- Task details:
Leave out the pictures and repeat the data exactly.

- Extracted information:

-----

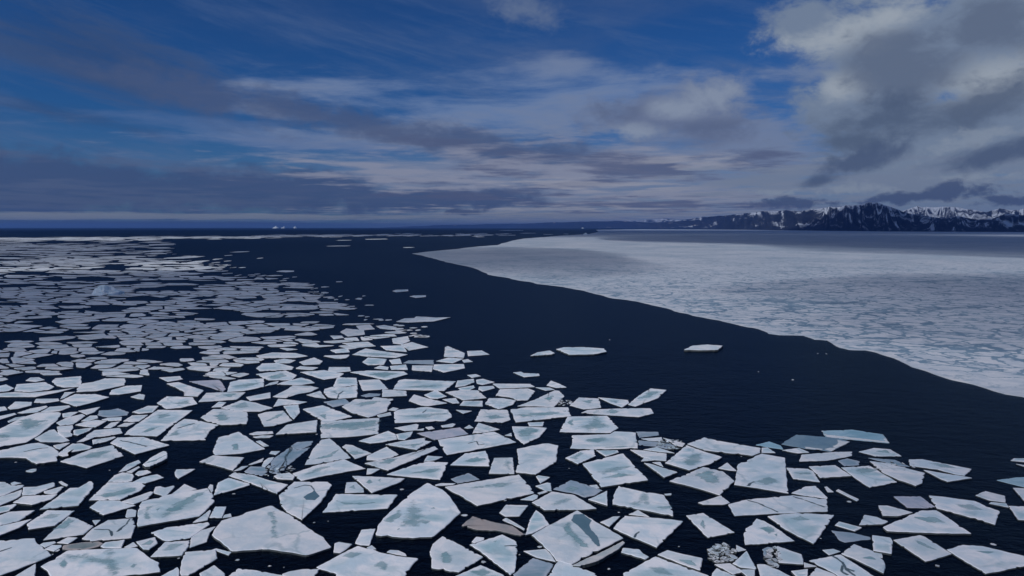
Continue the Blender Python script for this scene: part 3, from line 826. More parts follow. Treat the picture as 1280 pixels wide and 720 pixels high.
M_WATER = make_water()
M_TOP = make_ice_top()
M_SIDE = make_ice_side()
M_POOL = make_pool("melt_water", (0.22, 0.40, 0.46), (0.36, 0.52, 0.58), 0.4, 0.9, 0.9)
M_SLATE = make_pool("open_melt_water", (0.10, 0.19, 0.25), (0.13, 0.22, 0.28), 0.2, 0.25, 0.95)
M_CRACK = make_pool("crack_shade", (0.05, 0.09, 0.12), (0.10, 0.15, 0.18), 0.4, 0.5, 0.85)
M_SNOW = make_pool("wind_snow", (0.66, 0.72, 0.78), (0.78, 0.80, 0.84), 0.7, 0.5, 0.9)
M_SHEET = make_sheet()
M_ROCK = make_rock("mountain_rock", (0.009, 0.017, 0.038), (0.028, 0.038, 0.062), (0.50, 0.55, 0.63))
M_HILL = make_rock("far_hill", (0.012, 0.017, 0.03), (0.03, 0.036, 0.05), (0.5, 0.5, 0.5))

# ------------------------------------------------------------------ sea
R = 90000.0
HAZE_DENSITY = 1.9e-5
sea = link('sea_water', mesh_from('sea_water', [(-R, -3000, 0), (R, -3000, 0), (R, R, 0), (-R, R, 0)], [(0, 1, 2, 3)]), [M_WATER])
tag(sea, kind='structure')


# ------------------------------------------------------------------ floes
def clean(poly, tol):
    out_ = []
    for p in poly:
        if not out_ or (p - out_[-1]).length > tol:
            out_.append(p)
    if (out_[0] - out_[-1]).length < tol and len(out_) > 3:
        out_.pop()
    return out_


def area2(poly):
    return 0.5 * sum(poly[i - 1].x * poly[i].y - poly[i].x * poly[i - 1].y for i in range(len(poly)))


def ragged(poly, step, amp, rnd, chip=0.35):
    """subdivide an outline and wear its edges: slightly wavy sides, knocked-off corners"""
    n = len(poly)
    pts = []
    for i in range(n):
        a, b = poly[i], poly[(i + 1) % n]
        L = (b - a).length
        k = max(1, min(40, int(L / step)))
        nrm = Vector((-(b - a).y, (b - a).x)) / max(L, 1e-6)
        ph = rnd.random() * 100
        cut = min(0.25, chip * step / max(L, 1e-6)) if k > 1 else 0.06
        ts = [cut * rnd.uniform(0.2, 1.0)] + [j / k for j in range(1, k)] + [1 - cut * rnd.uniform(0.2, 1.0)]
        for t in ts:
            p = a.lerp(b, t)
            w = min(1.0, 4 * t * (1 - t) + 0.25)
            d = mnoise.noise((t * L / (step * 2.6) + ph, ph * 1.7, 0.3)) + 0.5 * mnoise.noise((t * L / step + ph, ph, 4.0))
            if rnd.random() < 0.06 and k > 4: d += 1.8                 # a chipped notch
            pts.append(p + nrm * d * amp * w)
    return pts


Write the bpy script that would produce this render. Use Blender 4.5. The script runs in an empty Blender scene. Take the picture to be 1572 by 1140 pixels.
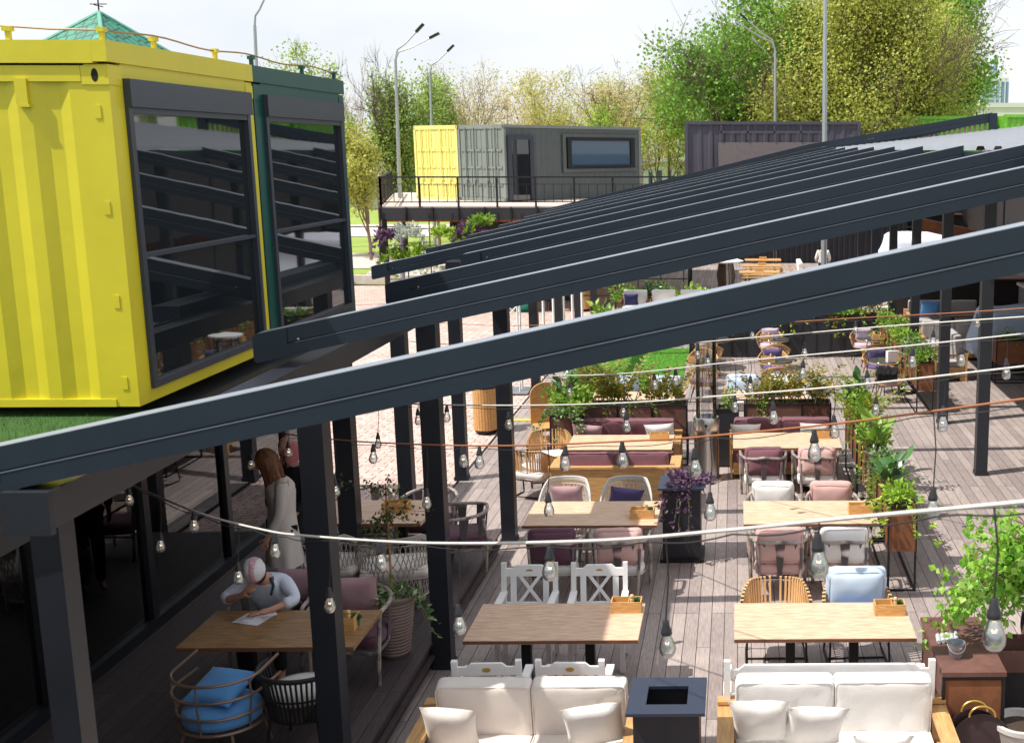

-----

- Completed task:
Continue the Blender Python script for this scene: part 3, from line 826. More parts follow. Treat the picture as 1280 pixels wide and 720 pixels high.
M_WATER = make_water()
M_TOP = make_ice_top()
M_SIDE = make_ice_side()
M_POOL = make_pool("melt_water", (0.22, 0.40, 0.46), (0.36, 0.52, 0.58), 0.4, 0.9, 0.9)
M_SLATE = make_pool("open_melt_water", (0.10, 0.19, 0.25), (0.13, 0.22, 0.28), 0.2, 0.25, 0.95)
M_CRACK = make_pool("crack_shade", (0.05, 0.09, 0.12), (0.10, 0.15, 0.18), 0.4, 0.5, 0.85)
M_SNOW = make_pool("wind_snow", (0.66, 0.72, 0.78), (0.78, 0.80, 0.84), 0.7, 0.5, 0.9)
M_SHEET = make_sheet()
M_ROCK = make_rock("mountain_rock", (0.009, 0.017, 0.038), (0.028, 0.038, 0.062), (0.50, 0.55, 0.63))
M_HILL = make_rock("far_hill", (0.012, 0.017, 0.03), (0.03, 0.036, 0.05), (0.5, 0.5, 0.5))

# ------------------------------------------------------------------ sea
R = 90000.0
HAZE_DENSITY = 1.9e-5
sea = link('sea_water', mesh_from('sea_water', [(-R, -3000, 0), (R, -3000, 0), (R, R, 0), (-R, R, 0)], [(0, 1, 2, 3)]), [M_WATER])
tag(sea, kind='structure')


# ------------------------------------------------------------------ floes
def clean(poly, tol):
    out_ = []
    for p in poly:
        if not out_ or (p - out_[-1]).length > tol:
            out_.append(p)
    if (out_[0] - out_[-1]).length < tol and len(out_) > 3:
        out_.pop()
    return out_


def area2(poly):
    return 0.5 * sum(poly[i - 1].x * poly[i].y - poly[i].x * poly[i - 1].y for i in range(len(poly)))


def ragged(poly, step, amp, rnd, chip=0.35):
    """subdivide an outline and wear its edges: slightly wavy sides, knocked-off corners"""
    n = len(poly)
    pts = []
    for i in range(n):
        a, b = poly[i], poly[(i + 1) % n]
        L = (b - a).length
        k = max(1, min(40, int(L / step)))
        nrm = Vector((-(b - a).y, (b - a).x)) / max(L, 1e-6)
        ph = rnd.random() * 100
        cut = min(0.25, chip * step / max(L, 1e-6)) if k > 1 else 0.06
        ts = [cut * rnd.uniform(0.2, 1.0)] + [j / k for j in range(1, k)] + [1 - cut * rnd.uniform(0.2, 1.0)]
        for t in ts:
            p = a.lerp(b, t)
            w = min(1.0, 4 * t * (1 - t) + 0.25)
            d = mnoise.noise((t * L / (step * 2.6) + ph, ph * 1.7, 0.3)) + 0.5 * mnoise.noise((t * L / step + ph, ph, 4.0))
            if rnd.random() < 0.06 and k > 4: d += 1.8                 # a chipped notch
            pts.append(p + nrm * d * amp * w)
    return pts


Write the bpy script that would produce this render. Use Blender 4.5. The script runs in an empty Blender scene. Take the picture to be 1572 by 1140 pixels.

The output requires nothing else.